Based on a wealth of previously undiscovered correspondence and dozens of new interviews, Shirley Jackson—an exploration of astonishing talent shaped by a damaging childhood and turbulent marriage—becomes the definitive biography of a generational avatar and an American literary giant.

My thoughts:
She kept it up until the end, sending her literary bombs unerringly to their targets, then standing back to watch them explode.

Ruth Franklin hit a home run for me with her comprehensive biography of the amazing Shirley Jackson. If you’re a fan of Shirley’s work, this is a must read. After reading this, I am more enamored with Shirley than I already was. She went against the grain in so many ways, and it was a pleasure to step into her world.

Franklin was granted access to many fascinating letters written by Shirley and her husband Stanley, which provided a truly intimate reading experience.
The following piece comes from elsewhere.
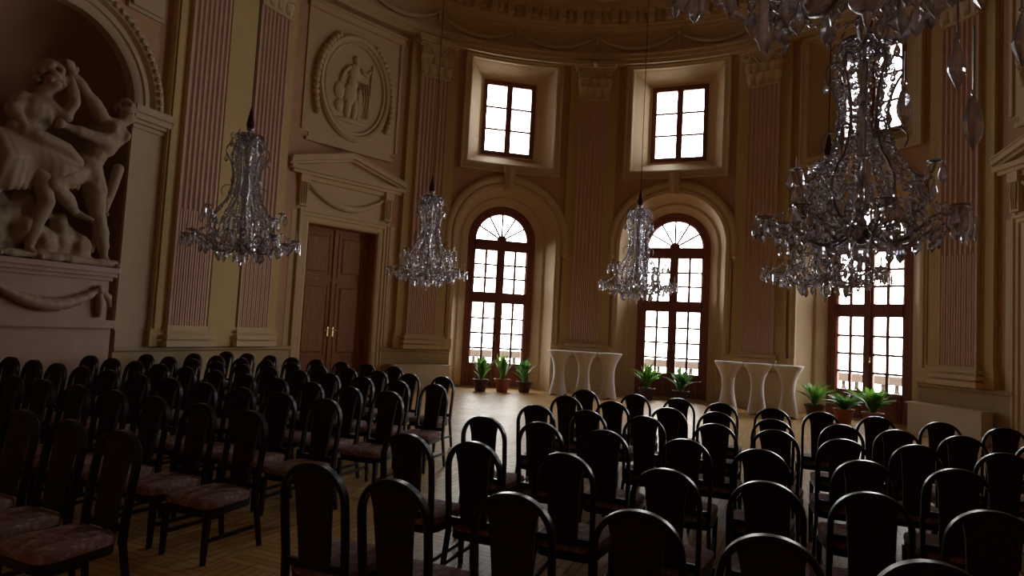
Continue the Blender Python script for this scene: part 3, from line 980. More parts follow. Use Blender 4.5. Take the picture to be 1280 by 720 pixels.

Through the correspondence, we gain insight into their rocky marriage, as well as Shirley’s tenuous relationship with her mother, Geraldine. Reading this biography allows for a deeper understanding of many of Shirley’s works – whether it be humour or horror, Shirley wrote what she knew.

One of my favourite parts of the book comes in a discussion about Shirley’s humerous book about raising her children, Life Among the Savages. Franklin goes on to illustrate how much Shirley’s kids loved this book, displaying the book jacket in their kitchen and endearingly dubbing it Life Among the Cabbages.

Shirley was a woman who struggled greatly in her short life. She struggled with her relationships to her husband and mother, with her weight, financially, with household tasks, with her role was a working mother, and with her eventual agoraphobia. As a mother who works outside of the house in an anxiety ridden and fast paced world, I can relate to many of these challenges.

This is a detailed biography that does sway from the narrative at times, but I found all of those moments to be worthwhile. This book has a well deserved place alongside of Shirley’s on my shelves.